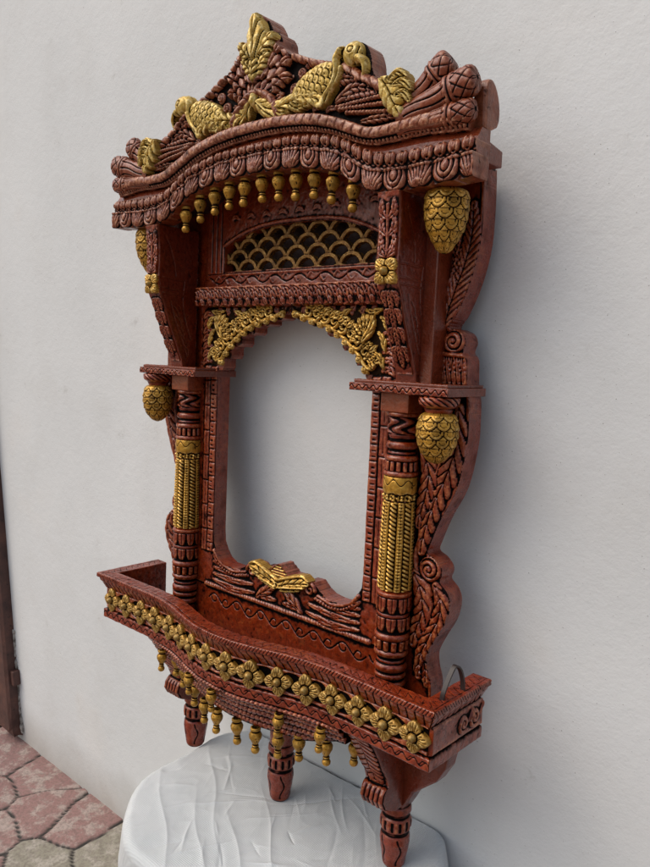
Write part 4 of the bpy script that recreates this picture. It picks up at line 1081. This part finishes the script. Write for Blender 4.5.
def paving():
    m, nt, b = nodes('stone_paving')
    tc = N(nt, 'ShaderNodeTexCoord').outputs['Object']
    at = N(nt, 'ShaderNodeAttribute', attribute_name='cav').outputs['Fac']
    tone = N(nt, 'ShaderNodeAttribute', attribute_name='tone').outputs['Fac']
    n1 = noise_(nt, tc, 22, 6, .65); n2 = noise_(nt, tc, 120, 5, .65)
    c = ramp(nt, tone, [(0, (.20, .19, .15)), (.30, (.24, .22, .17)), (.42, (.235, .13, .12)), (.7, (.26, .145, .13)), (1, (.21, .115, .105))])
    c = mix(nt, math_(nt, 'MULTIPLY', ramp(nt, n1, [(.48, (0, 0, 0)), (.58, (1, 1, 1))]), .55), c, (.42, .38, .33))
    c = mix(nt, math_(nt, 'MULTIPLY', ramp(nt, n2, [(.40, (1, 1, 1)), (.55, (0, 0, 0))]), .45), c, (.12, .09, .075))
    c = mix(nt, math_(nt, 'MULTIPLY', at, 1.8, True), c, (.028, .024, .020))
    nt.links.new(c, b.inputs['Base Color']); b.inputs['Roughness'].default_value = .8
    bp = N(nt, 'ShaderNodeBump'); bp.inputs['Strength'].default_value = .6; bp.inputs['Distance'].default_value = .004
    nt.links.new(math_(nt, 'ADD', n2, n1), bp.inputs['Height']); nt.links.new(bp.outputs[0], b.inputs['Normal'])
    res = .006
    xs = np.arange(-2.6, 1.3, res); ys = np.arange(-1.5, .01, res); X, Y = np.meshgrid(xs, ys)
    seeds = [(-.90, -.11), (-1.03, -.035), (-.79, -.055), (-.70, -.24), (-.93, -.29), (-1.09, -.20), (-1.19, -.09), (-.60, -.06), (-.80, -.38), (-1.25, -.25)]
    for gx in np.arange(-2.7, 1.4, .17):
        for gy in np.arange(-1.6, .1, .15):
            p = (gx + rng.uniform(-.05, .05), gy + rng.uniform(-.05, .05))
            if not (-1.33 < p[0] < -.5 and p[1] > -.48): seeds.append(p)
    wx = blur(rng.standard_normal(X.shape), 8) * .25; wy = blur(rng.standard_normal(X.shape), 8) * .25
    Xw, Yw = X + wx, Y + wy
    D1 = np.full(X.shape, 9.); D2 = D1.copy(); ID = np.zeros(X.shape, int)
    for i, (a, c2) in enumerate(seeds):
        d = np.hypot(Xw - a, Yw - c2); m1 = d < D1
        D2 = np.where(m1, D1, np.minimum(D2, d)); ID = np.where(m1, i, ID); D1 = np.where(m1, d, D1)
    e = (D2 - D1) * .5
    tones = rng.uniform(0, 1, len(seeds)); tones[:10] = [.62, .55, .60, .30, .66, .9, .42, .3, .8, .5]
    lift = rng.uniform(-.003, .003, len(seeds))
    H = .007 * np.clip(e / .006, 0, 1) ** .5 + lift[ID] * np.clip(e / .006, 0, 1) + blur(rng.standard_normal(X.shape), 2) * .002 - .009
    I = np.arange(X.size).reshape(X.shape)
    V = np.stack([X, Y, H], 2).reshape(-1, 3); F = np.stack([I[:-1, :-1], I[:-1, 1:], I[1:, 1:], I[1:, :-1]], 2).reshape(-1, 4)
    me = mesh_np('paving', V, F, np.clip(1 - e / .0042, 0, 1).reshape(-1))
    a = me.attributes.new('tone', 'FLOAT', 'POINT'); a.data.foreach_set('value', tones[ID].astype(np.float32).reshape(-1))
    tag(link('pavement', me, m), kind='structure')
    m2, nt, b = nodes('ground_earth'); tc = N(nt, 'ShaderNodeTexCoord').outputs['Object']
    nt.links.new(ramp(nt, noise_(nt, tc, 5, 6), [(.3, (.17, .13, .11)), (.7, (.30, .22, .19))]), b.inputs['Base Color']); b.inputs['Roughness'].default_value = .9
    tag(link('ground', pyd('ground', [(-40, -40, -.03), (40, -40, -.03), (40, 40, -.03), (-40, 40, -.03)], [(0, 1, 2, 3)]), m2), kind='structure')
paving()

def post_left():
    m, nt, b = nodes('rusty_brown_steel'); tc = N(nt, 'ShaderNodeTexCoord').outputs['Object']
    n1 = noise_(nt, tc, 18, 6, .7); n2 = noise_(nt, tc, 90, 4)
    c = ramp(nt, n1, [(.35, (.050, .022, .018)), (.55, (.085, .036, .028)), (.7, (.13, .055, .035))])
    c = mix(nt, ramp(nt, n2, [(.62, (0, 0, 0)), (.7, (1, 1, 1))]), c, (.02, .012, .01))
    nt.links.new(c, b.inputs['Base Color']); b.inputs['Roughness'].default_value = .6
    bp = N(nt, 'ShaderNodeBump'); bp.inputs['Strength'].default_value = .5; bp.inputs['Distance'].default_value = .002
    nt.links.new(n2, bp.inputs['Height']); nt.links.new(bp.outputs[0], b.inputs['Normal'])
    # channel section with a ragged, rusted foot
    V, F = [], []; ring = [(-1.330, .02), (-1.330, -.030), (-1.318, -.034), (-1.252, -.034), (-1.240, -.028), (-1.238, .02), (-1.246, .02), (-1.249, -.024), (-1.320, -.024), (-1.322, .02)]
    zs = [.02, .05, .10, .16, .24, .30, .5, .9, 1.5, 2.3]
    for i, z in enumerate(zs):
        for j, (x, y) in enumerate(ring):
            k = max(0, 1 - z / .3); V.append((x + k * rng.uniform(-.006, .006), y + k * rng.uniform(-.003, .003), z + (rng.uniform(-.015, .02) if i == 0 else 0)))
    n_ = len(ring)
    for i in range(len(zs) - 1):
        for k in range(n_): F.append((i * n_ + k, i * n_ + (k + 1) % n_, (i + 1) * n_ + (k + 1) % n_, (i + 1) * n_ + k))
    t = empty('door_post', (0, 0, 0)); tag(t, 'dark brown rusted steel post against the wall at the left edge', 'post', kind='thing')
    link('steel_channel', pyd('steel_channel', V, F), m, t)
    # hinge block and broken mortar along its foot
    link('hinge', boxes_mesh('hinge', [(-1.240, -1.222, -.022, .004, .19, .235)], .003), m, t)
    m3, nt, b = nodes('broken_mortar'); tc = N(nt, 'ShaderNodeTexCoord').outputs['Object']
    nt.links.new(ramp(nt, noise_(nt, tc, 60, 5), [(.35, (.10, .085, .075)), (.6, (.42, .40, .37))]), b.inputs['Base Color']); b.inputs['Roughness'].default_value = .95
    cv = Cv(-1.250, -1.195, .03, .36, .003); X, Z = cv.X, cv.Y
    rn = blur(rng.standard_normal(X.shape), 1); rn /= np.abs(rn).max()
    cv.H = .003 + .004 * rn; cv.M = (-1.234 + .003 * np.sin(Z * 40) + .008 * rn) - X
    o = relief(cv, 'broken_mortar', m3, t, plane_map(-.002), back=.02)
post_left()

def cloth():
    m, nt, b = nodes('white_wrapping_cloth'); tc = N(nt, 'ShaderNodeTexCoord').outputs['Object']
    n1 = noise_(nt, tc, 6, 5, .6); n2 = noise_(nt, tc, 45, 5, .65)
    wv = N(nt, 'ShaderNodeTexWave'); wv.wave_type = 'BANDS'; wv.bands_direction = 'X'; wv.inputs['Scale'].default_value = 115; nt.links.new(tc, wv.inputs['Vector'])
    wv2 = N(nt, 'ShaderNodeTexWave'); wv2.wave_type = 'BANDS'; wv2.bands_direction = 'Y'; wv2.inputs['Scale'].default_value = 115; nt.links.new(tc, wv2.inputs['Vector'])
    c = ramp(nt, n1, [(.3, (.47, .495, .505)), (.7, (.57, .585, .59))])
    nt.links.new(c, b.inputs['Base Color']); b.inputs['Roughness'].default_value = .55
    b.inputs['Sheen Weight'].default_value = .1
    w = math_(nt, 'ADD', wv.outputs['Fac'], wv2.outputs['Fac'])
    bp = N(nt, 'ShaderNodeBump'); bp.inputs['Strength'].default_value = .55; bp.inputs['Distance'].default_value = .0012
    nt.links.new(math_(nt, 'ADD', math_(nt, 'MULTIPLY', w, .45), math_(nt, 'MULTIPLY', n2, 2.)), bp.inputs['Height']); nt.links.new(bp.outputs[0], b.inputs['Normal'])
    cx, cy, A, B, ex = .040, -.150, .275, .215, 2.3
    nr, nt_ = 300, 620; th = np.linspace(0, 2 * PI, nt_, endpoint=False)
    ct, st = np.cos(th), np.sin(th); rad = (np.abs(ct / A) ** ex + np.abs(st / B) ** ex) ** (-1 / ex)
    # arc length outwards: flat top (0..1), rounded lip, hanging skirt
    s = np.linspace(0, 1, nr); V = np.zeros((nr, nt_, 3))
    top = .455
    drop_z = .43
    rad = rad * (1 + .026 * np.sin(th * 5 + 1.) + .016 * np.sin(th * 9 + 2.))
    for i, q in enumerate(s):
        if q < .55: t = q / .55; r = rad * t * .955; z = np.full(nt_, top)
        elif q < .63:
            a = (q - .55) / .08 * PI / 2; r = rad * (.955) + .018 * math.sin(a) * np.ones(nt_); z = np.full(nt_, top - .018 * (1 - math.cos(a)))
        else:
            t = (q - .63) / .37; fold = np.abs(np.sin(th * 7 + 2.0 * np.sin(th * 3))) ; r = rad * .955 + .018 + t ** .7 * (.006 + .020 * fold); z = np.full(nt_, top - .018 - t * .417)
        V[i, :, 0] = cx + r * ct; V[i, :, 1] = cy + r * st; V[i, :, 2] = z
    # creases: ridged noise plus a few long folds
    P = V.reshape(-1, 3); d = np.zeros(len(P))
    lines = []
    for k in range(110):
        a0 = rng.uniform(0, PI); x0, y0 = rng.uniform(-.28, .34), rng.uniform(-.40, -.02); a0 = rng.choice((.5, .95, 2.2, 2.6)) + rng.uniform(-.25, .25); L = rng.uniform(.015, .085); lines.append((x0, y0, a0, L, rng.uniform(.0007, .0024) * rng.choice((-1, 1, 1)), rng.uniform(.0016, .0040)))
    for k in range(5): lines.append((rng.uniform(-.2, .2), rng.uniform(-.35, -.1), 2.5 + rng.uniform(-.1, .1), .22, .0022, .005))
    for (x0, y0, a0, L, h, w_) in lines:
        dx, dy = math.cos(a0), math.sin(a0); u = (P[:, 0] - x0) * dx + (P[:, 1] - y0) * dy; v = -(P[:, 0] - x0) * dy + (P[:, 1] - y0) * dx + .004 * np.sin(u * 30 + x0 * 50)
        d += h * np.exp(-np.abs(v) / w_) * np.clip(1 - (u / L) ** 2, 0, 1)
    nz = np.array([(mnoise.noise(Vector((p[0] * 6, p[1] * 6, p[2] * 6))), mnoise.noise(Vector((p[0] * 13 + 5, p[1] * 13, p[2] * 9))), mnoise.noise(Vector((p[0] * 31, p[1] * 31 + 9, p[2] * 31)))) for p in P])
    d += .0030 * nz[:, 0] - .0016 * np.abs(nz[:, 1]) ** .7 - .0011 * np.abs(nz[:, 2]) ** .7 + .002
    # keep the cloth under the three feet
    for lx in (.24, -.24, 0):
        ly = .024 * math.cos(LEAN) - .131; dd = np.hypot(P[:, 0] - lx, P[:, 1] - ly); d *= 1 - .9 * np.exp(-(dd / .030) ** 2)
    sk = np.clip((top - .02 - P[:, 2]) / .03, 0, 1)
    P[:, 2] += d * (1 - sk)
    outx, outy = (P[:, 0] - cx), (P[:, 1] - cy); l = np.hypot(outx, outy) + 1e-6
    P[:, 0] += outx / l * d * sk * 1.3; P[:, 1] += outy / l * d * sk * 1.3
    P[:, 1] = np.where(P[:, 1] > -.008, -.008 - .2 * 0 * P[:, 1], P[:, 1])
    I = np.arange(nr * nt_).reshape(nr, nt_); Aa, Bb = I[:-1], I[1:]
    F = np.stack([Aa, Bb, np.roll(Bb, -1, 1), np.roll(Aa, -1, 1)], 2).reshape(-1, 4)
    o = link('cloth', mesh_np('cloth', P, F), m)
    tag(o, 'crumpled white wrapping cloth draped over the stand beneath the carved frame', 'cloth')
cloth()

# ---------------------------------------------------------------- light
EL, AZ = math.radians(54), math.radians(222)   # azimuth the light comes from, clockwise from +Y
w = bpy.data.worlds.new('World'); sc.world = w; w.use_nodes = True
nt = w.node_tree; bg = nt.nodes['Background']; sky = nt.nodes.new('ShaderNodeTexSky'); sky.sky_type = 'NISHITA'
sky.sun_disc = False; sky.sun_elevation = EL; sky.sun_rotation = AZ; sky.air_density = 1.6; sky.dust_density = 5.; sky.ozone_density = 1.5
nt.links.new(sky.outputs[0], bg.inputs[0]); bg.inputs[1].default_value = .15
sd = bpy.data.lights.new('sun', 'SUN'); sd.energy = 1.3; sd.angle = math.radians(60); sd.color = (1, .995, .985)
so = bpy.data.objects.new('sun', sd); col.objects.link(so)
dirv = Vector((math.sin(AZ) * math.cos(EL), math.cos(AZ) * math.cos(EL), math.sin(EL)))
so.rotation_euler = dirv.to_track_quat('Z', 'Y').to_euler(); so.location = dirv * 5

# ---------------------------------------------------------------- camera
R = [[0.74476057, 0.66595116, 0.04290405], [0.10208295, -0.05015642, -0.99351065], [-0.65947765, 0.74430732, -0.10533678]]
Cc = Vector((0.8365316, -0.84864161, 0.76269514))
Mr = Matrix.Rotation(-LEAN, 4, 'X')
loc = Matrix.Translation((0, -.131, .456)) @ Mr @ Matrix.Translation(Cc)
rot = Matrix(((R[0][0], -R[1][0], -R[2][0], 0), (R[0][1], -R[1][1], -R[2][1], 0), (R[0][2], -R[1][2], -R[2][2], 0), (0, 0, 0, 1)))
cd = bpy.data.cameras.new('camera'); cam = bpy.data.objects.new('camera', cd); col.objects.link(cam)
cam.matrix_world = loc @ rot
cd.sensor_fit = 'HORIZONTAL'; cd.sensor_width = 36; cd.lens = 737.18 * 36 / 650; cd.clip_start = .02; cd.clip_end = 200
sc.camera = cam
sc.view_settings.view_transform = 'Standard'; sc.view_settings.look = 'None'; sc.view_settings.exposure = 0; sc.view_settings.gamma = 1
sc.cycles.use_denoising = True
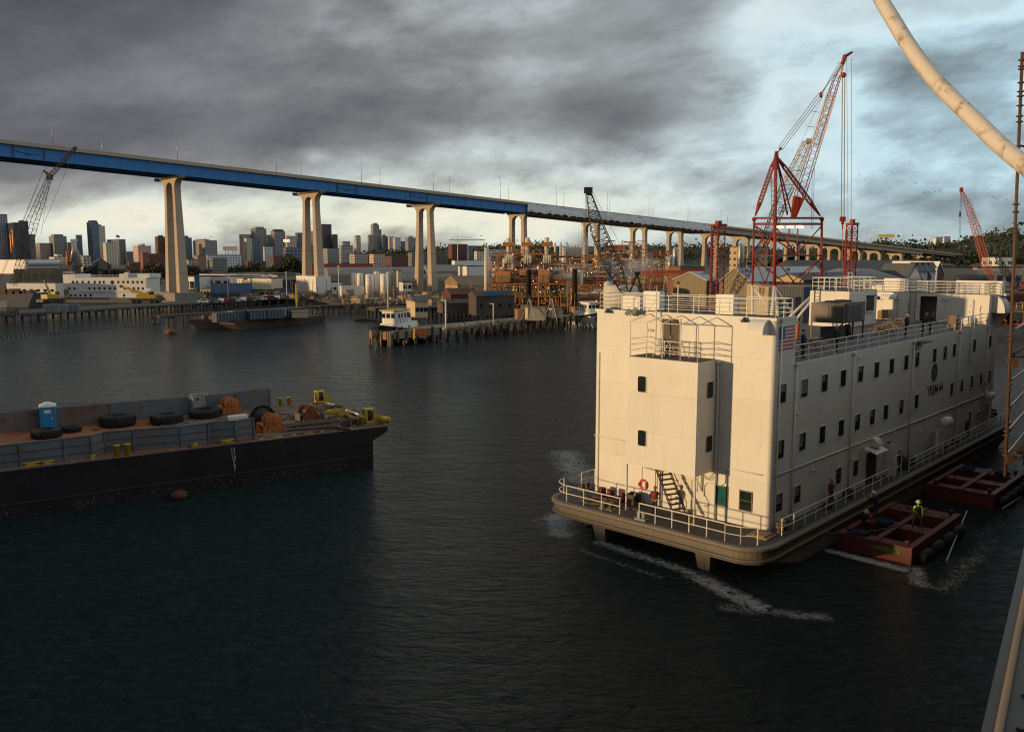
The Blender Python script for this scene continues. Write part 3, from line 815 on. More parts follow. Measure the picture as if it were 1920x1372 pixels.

> [Your objective] Check each line of the material above for "script" and say how many lines contain it, giving the number alone.

> [Full response] 2